BSP says has tools to deal with liquidity


Posted at Jul 13 2011 06:13 PM | Updated as of Jul 14 2011 02:13 AM

MANILA, Philippines - The Bangko Sentral ng Pilipinas (BSP) said it has several tools to deal with price and liquidity pressures, which have seen it tighten policy three times this year, even as analysts said the country was not threatened by rapidly rising asset prices at present.

The BSP raised its key policy rate in March and May, and at a review in June raised reserve requirements for banks as it expressed concern about a potential build-up in liquidity that would fuel inflation.

"We have a lot of policy tools in the toolkit. It may not necessarily be that we will increase the policy rate, it can be the reserve requirement, intensified macroprudential regulations," Deputy Governor Diwa Guinigundo told an economic forum on Wednesday

"The point is, as long as there are inflation pressures in the economy... you can expect monetary action from the BSP," he said.

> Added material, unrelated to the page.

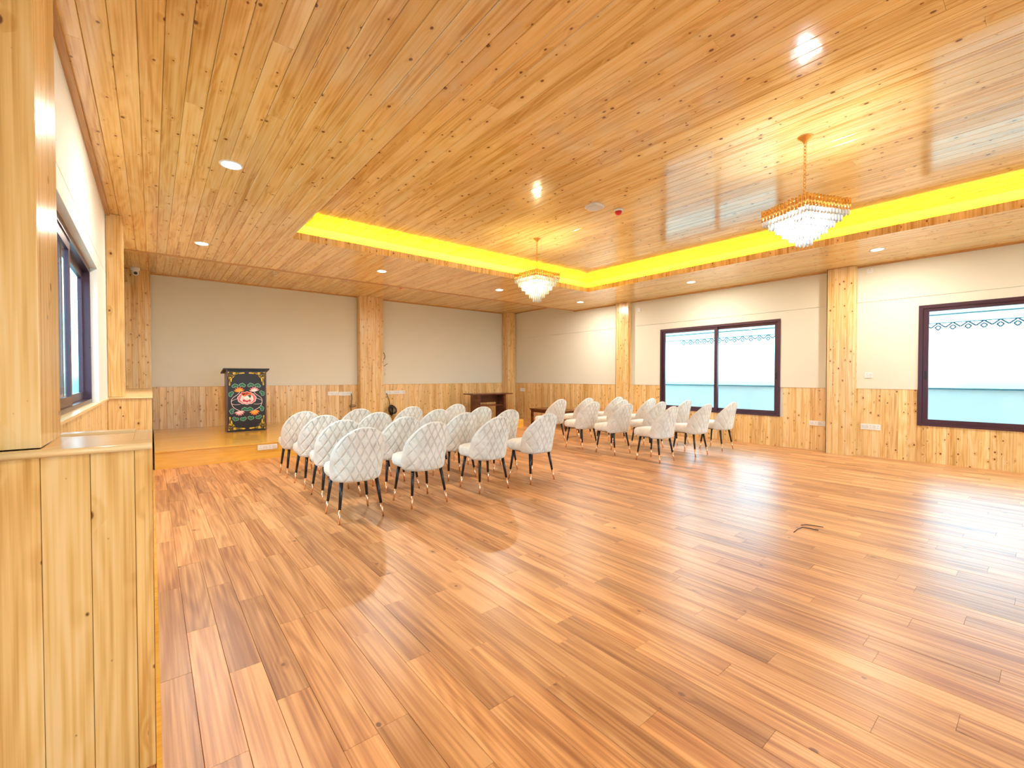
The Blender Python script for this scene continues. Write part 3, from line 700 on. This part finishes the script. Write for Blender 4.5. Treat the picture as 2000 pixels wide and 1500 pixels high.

Analysts and policymakers expect strong capital flows into the Philippines to continue due to country's strong growth, improving budget position and the general outperformance of emerging markets over developed economies.

Policymakers are concerned a huge influx of funds, particularly as the outlook for major economies seems to be dimming again, could complicate inflation management. The central bank says there are no asset price bubbles at present.

"It is important for the central bank to make sure that excess liquidity does not simply float around and infuse market with so much purchasing power because that is a recipe for economic disaster," Guinigundo said.

Nicholas Kwan, head of research for Eastern Hemisphere at Standard Chartered Bank, said the challenge for the government was to make good of use the funds and channel them to productive investments such as infrastructure.

"If these funds cannot go into the real sector in the long run, then it may go into something very short term which may create asset bubbles," Kwan said.

"We are not there yet, but if you look at other countries and other economies in the region, some are facing more imminent problems already. So this trend is not so much the flow of too much liquidity, but the issue of how quickly we can channel this into effective and productive areas."